Interesting to compare: from the Colorado Springs Gazette on June 29:

“The idea of wolves generates more emotion than does the idea of most other species of wildlife because wolf families are very much like human families,” said Koch, who also oversaw the Fish and Wildlife Service’s Mexican wolf recovery program in the Southwest the last two and a half years. “That accentuates either our love or our hate for wolves. We gravitate toward them because we see them as being like us or we recoil in fear because we fear they are like us.”
https://gazette.com/coloradans-asking-themselves-is-it-time-to-bring-back-wolves/article_fc9af11e-8eca-11e9-8e94-afb087dc52e0.html

4 years ago

That is a whole lot of propaganda Kiirk just regurgitated.
It is a proven fact that wolves kill pack members. That wolves kill cubs. That wolves will kill and eat each other after decimating their prey base. Wolves have been singled out because they are the most efficient killer out there and reproduce faster than coyotes. Other predators are only singled out when they are over populated which they are in many western states.
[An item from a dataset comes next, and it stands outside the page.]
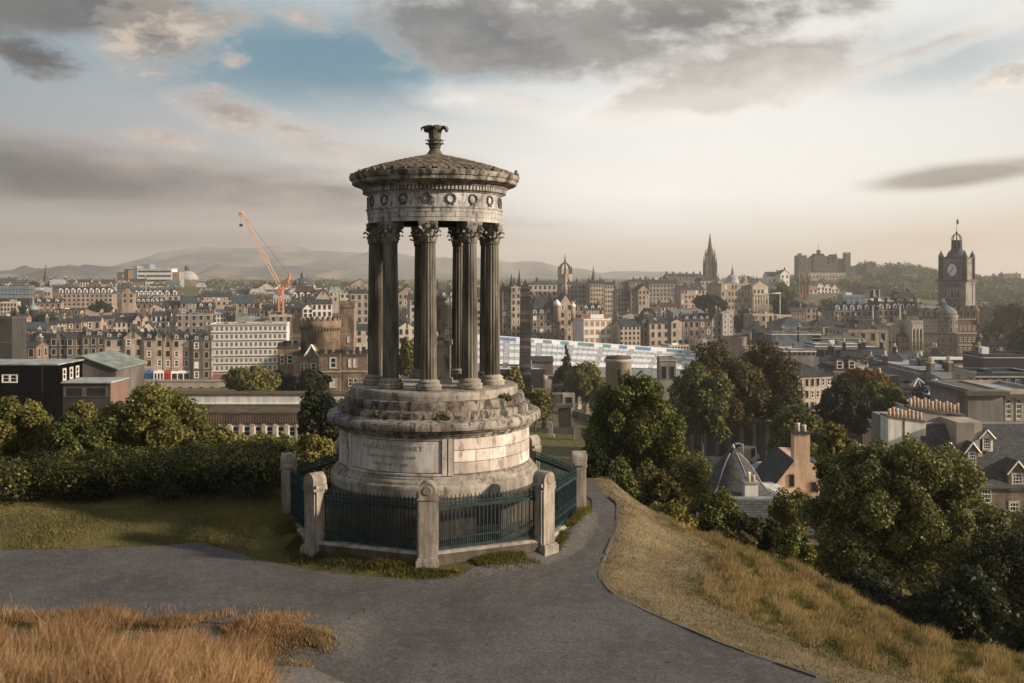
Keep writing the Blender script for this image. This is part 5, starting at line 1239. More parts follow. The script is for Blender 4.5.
for px_ in (961, 967.5, 974, 980):
    mb = MB(); x = hx(px_); mb.box(x-1.1, x+1.1, 5.4, 9, hz(319), hz(311), 'wall_brown'); mb.prism([(x-1.4, hz(311)), (x+1.4, hz(311)), (x, hz(306))], 5.2, 9, 'wall_soot'); mb.box(x-.45, x+.45, 5.3, 5.4, hz(317), hz(312), 'glass'); mb.build('gable', er)
mb = MB(); mb.lathe([(1.5, hz(325)), (1.5, hz(312)), (1.8, hz(311.5)), (1.1, hz(309)), (.1, hz(305))], 'wall_brown', 10, hx(983), 7); mb.build('turret', er)
inst(CHIM[5], er, (hx(972), 18, hz(309)), (1.2, 1.2, 1.3), name='chimney')
TD = HY+13
def hxt(px): return (px-512)/1000*TD-(944-512)*s
def hzt(py): return PZ(py, TD)-PZ(364, HY)
# clock tower
tx0, tx1 = 941.5, 970.5; tc = hxt(956); dT = hxt(tx1)-hxt(tx0)
mb = MB(); y0 = 8; y1 = y0+dT
mb.box(hxt(tx0), hxt(tx1), y0, y1, -12, hzt(281), 'wall_grey')
for sx_ in (0, 1):
    for sy_ in (0, 1):
        cx_ = hxt(tx0)+1.4 if sx_ == 0 else hxt(tx1)-1.4; cy__ = y0+1.4 if sy_ == 0 else y1-1.4
        mb.box(cx_-1.7, cx_+1.7, cy__-1.7, cy__+1.7, -12, hzt(283), 'wall_grey')
for py_ in (300, 316, 332): mb.box(hxt(tx0)-.1, hxt(tx1)+.1, y0-.2, y0, hzt(py_)-.25, hzt(py_)+.25, 'trim_dark')
mb.box(hxt(939)-.2, hxt(973)+.2, y0-1.1, y1+1.1, hzt(281.5), hzt(279.5), 'trim_dark'); mb.box(hxt(940), hxt(972), y0-.7, y1+.7, hzt(283.5), hzt(281.6), 'wall_grey')
for i in range(11): mb.box(hxt(941)+i*1.22, hxt(941)+i*1.22+.5, y0-.9, y0, hzt(286), hzt(283.6), 'wall_grey')
tw = mb.build('clock_tower', bh)
for px_ in (949, 956, 963):
    for py_ in (298, 313): inst(WIN['plain'], tw, (hxt(px_), y0-.05, hzt(py_)), (.9, 1, 3.4), name='window')
mb = MB(); mb.box(hxt(942.3), hxt(969.7), y0+.4, y1-.4, hzt(279.5), hzt(257), 'wall_grey')
mb.box(hxt(948), hxt(964), y0, y0+.4, hzt(279.4), hzt(259), 'wall_grey'); mb.prism([(hxt(947.5), hzt(259)), (hxt(964.5), hzt(259)), (hxt(961.5), hzt(256.3)), (hxt(956), hzt(253.6)), (hxt(950.5), hzt(256.3))], y0-.1, y0+1.4, 'wall_soot')
mb.box(hxt(941.6), hxt(970.4), y0+.1, y1-.1, hzt(258.4), hzt(257), 'trim_dark'); mb.box(hxt(942), hxt(970), y0+.2, y1-.2, hzt(264), hzt(263.2), 'trim_dark')
for sx_ in (0, 1):
    for sy_ in (0, 1):
        cx_ = hxt(943) if sx_ == 0 else hxt(969); cy__ = y0+.9 if sy_ == 0 else y1-.9
        mb.lathe([(1.25, hzt(279.6)), (1.25, hzt(257.5)), (1.4, hzt(257)), (1.15, hzt(255.5)), (.6, hzt(253)), (.3, hzt(252)), (.08, hzt(250))], 'wall_soot', 10, cx_, cy__)
cs_ = mb.build('clock_stage', bh)
ccx, ccz, yc = hxt(956), hzt(270), y0
mb = MB(); n = 32
vs = [(ccx+2.25*math.cos(2*math.pi*i/n), yc-.16, ccz+2.75*math.sin(2*math.pi*i/n)) for i in range(n)]+[(ccx+2.25*math.cos(2*math.pi*i/n), yc+.02, ccz+2.75*math.sin(2*math.pi*i/n)) for i in range(n)]
mb.add(vs, [tuple(range(n))]+[(i, n+i, n+(i+1) % n, (i+1) % n) for i in range(n)], 'mast_white')
for i in range(n):
    a0, a1 = 2*math.pi*i/n, 2*math.pi*(i+1)/n
    q = [(ccx+r*math.cos(a), yc-.24, ccz+r*math.sin(a)) for a in (a0, a1) for r in (2.7, 3.15)]
    mb.add(q, [(0, 1, 3, 2)], 'trim_dark')
for i in range(12):
    a = 2*math.pi*i/12; mb.bar((ccx+2.0*math.sin(a), yc-.2, ccz+2.0*math.cos(a)), (ccx+2.5*math.sin(a), yc-.2, ccz+2.5*math.cos(a)), .22, 'metal_dark')
face = mb.build('clock_face', cs_)
mb = MB(); a = R(222); mb.bar((ccx, yc-.28, ccz), (ccx+2.15*math.sin(a), yc-.28, ccz+2.15*math.cos(a)), .3, 'metal_dark'); a = R(199+180); mb.bar((ccx, yc-.3, ccz), (ccx+1.45*math.sin(a), yc-.3, ccz+1.45*math.cos(a)), .34, 'metal_dark'); mb.build('clock_hand', face)
ly = (y0+y1)/2
mb = MB(); mb.lathe([(5.6, hzt(257)), (4.4, hzt(255)), (3.5, hzt(251.5)), (2.7, hzt(248.8)), (2.85, hzt(248.4))], 'roof_blueslate', 8, hxt(956), ly); mb.lathe([(2.2, hzt(248.4)), (2.2, hzt(241)), (2.5, hzt(240.6)), (2.5, hzt(240))], 'roof_blueslate', 8, hxt(956), ly)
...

It is not “fear” that hunters, Ranchers and rural people feel for the wolf. It’s the reality of wolves as they are as beautiful as they are destructive.
Kirk’s view on wolves is not based off reality or science. It is based off the fairy tale notion that some how wolves are some magical creature that balances nature with the help of all their predator friends.
Kirk’s love of the wolf is blinding him to reality and this hurts the wolves and wildlife science.

Connie Poten
4 years ago

Another reason is less interesting–the basic unattractive need people have for being superior to something else. Most wolf-haters are on a lower rung of society. Wolves threaten them because wolves are so intelligent, self-sufficient and exhibit a fine, well-knit society. Some people hate this because it shows how they are being left behind by today’s society. Long ago I worked on a story that included bear poaching in Tennessee, which was and probably still is, rampant. The people I talked to had been convicted of poaching bears. They called bears their brothers. They lived in a backwater, very poor, watching society move forward without them. They took their fear and rage out on the bears because they could. That meant someone was beneath them on the ladder.

Nathan
4 years ago

I think that another analysis might be helpful. Canines are often associated with “maleness” in human cultures while felines are often associated with the “feminine” principle. I remember reading that ranchers fear and loathe wolves more than mountain lions. The traditional rural male fears other men. The fact that a male wolf is a fellow male does not evince the kind of empathy that one would hope. Sadly, it is contrary and perhaps facing this lack of empathy from male humans to one another might help us treat wolves better. #brocialist

Helen McGinnis
4 years ago

I am a wolf advocate, but I’ve chosen to advocate cougar restoration in eastern North American because I have the impression that a great many people LOVE wolves passionately, as much as others HATE them. It amazes me that some wolf opponents mention public safety, when as few as two people have been killed by wolves in the US and Canada since 1900. I’m thinking people don’t like wolves because they prey on their livestock, especially cattle–much more than cougars do. Stockmen don’t like wolves, so they readily accept other assumed bad qualities, such as being dangerous humans. Maybe people love their dogs more than they love their cats.